- _To do_: Reproduce exactly the lines below from the one containing "Model this scene" through the one containing "R = math.radians", including both, and nothing else.

- _Records provided_:
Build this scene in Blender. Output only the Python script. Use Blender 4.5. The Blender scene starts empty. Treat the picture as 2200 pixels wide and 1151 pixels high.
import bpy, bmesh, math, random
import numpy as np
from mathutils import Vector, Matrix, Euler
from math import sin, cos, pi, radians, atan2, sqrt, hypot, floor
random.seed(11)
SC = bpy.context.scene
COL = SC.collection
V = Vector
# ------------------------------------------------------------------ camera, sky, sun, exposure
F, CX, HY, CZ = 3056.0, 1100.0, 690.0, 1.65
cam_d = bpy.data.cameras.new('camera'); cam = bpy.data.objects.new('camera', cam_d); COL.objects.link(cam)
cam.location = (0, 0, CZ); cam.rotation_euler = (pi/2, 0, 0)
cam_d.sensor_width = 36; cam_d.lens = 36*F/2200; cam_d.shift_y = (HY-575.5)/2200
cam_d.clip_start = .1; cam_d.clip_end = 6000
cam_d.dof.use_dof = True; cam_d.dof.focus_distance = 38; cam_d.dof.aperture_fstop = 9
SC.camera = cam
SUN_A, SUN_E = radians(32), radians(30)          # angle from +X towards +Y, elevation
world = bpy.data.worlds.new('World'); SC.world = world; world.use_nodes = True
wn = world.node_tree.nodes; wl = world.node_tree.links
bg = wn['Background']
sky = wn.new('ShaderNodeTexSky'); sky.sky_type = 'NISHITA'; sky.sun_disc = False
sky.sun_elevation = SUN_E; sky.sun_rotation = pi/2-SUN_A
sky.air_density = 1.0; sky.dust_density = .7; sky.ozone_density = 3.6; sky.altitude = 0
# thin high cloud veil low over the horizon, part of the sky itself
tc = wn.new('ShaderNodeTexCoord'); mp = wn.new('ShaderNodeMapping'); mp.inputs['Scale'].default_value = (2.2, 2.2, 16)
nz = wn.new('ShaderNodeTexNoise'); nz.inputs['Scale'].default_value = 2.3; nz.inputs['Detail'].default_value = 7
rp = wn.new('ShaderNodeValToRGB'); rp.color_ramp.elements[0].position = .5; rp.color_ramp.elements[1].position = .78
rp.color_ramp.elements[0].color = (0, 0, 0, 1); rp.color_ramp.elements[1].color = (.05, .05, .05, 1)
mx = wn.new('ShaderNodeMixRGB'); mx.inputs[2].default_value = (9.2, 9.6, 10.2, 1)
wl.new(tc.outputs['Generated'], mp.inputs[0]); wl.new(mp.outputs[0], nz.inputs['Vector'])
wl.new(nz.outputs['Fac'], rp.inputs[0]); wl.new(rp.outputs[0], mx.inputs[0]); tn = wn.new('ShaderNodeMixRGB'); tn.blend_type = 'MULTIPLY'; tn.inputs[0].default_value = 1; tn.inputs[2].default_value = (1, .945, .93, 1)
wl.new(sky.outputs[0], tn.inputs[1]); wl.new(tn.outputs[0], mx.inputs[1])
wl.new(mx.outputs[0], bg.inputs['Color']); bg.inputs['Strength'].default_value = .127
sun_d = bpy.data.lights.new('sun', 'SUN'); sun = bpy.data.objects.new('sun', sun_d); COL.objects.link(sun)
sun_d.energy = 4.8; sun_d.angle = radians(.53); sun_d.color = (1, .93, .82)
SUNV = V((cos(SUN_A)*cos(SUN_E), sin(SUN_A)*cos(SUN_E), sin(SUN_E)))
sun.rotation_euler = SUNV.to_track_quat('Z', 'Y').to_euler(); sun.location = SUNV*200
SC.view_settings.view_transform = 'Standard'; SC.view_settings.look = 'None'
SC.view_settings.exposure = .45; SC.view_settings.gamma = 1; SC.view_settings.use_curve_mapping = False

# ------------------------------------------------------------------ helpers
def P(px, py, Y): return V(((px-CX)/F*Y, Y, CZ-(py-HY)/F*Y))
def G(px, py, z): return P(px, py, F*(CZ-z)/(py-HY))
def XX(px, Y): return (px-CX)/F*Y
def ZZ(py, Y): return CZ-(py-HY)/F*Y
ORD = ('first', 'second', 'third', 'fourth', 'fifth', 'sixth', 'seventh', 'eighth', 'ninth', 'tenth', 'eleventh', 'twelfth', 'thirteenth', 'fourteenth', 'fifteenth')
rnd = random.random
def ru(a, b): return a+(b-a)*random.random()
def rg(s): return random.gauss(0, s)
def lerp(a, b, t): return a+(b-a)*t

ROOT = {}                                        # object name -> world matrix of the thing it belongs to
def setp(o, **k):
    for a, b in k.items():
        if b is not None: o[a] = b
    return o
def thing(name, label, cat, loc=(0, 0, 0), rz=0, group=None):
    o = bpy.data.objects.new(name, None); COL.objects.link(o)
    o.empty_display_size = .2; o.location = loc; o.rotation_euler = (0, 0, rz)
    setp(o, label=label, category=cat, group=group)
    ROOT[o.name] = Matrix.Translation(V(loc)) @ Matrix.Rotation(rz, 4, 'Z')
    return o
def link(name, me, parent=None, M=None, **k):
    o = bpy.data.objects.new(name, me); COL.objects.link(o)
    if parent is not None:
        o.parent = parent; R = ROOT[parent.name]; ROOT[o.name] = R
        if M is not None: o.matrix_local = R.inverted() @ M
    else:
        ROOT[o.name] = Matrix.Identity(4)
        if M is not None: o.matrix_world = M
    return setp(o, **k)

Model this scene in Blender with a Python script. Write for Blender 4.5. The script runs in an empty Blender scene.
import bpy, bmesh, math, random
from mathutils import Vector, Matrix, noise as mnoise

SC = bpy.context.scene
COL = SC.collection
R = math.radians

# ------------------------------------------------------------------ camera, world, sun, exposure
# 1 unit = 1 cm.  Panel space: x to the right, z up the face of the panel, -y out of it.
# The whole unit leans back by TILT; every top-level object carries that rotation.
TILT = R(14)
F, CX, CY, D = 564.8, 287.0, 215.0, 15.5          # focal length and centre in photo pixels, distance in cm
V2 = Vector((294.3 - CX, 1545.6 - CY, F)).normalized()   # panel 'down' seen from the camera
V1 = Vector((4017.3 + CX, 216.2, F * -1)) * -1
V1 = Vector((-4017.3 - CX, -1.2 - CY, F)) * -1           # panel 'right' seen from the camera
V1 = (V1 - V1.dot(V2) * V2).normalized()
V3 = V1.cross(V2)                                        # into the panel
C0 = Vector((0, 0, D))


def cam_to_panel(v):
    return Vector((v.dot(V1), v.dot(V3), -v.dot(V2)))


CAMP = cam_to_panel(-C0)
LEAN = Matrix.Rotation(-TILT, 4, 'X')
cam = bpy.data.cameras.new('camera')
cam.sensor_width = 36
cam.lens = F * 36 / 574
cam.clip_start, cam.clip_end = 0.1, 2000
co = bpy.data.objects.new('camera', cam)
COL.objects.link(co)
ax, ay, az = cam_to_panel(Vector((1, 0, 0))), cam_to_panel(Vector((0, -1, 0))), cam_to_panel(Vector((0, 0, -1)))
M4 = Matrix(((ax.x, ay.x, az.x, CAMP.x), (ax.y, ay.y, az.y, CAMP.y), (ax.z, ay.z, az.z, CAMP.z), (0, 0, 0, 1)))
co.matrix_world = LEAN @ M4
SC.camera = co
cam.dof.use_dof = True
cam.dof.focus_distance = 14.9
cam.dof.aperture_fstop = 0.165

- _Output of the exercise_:
Model this scene in Blender with a Python script. Write for Blender 4.5. The script runs in an empty Blender scene.
import bpy, bmesh, math, random
from mathutils import Vector, Matrix, noise as mnoise

SC = bpy.context.scene
COL = SC.collection
R = math.radians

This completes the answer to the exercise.